Interesting results from the Hawkeye state.  On the Dumbocrat side, it was nice to see Hillary get smacked in the face and to see the sour looks on the faces of her philandering perjuring "spouse," Madeline Albright, and other members of the Clinton cabal.  Hillary is a ruthless termagent, though, and will fight hard against Obama who is presenting himself as the latest liberal multicultural avatar and against Pitchfork John Edwards and his peasant sans-culotte mob army.

The Republican results gave a boost to Huckabee and, unfortunately, were a setback for Mitt Romney the most substantive conservative candidate.  I try to be a committed conservative Christian, but I am disturbed that Huckabee thinks he can get the GOP nomination by spouting superficial evangelical theological cliches instead of presenting substantive and credible public policies that are intellectually sound, good for the country, and Christian compatible.  Hopefully, Huckabee's aw-shucks veneer will wear off in New Hampshire and his ill-advised protectionist economic policies and incoherent foreign policy understanding will be exposed to more criticial scrutiny than it has received so far.
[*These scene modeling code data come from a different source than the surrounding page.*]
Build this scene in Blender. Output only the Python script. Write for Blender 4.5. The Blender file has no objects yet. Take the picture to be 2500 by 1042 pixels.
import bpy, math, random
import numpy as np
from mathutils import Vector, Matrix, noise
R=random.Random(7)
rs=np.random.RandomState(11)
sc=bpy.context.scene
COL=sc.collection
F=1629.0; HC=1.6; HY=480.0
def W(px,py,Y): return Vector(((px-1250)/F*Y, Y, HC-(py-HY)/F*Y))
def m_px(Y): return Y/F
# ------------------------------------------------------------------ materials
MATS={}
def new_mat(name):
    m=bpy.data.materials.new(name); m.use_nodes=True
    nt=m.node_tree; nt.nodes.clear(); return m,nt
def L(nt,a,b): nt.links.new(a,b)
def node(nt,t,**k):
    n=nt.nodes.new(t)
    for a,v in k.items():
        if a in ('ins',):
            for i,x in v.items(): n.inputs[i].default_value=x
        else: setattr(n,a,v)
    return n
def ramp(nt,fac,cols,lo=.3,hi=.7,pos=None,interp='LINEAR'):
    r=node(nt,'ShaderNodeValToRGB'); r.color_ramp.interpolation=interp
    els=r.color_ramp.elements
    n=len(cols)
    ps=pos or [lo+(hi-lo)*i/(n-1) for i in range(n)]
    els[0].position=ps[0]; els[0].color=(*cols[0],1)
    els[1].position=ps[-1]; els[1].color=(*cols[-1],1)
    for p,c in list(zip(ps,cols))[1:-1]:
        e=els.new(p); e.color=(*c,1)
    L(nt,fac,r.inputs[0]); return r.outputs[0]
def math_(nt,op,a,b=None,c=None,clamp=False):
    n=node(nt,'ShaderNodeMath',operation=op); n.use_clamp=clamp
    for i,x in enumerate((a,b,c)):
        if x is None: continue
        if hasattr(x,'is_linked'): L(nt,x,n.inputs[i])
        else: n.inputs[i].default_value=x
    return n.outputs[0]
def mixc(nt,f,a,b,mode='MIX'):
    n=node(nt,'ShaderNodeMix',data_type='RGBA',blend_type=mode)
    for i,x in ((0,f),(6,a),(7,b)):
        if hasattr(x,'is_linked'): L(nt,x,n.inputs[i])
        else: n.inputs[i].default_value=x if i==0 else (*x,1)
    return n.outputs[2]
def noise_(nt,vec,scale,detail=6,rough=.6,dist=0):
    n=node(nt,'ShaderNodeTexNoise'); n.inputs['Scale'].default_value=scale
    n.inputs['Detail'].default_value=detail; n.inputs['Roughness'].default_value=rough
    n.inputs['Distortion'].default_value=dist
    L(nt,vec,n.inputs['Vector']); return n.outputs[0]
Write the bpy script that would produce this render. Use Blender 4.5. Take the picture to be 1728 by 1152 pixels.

Another striking aspect of Iowa, is how both Obama and Huckabee have heralded themself as harbingers of change.  If there is a more vacuous word in the English political campaign language than change, I can't think of it.  Calling for and espousing change is not intellectually credible!  You must present coherent and credible policy alternatives to existing policies and programs and have full-throttled debate over these proposals.  Even if existing situations and policies are bad, it is a reality of human nature to accept that things can get worse as well as better.  It's not enough to criticize the conduct of wars in Iraq and Afghanistan by calling for premature and unilateral withdrawal.  You need to present credible options for winning in these wars.  It's not enough to complain about high gas prices or mortgage foreclosures, you need to present realistic ways of resolving these problems.  Unfortunately, we'll hear the word "change" or the phrase "time for a change" tossed about like crazy during this election year, with their being limited likelihood that candidates or their followers will have substantive qualitiative or quantitative proposals behind such vapid calls for altering the status quo.

Regardless of your partisan proclivities, voters should demand candidates spell out specific legislative, legal, and regulatory ways that they will change existing "unpopular" policies, individuals and organizations they're willing to offend to bring about such changes, and the economic and other costs of such changes to individuals, families, communities, businesses, states, and the country, instead of vapidly droning on about the need to make change or change Washington.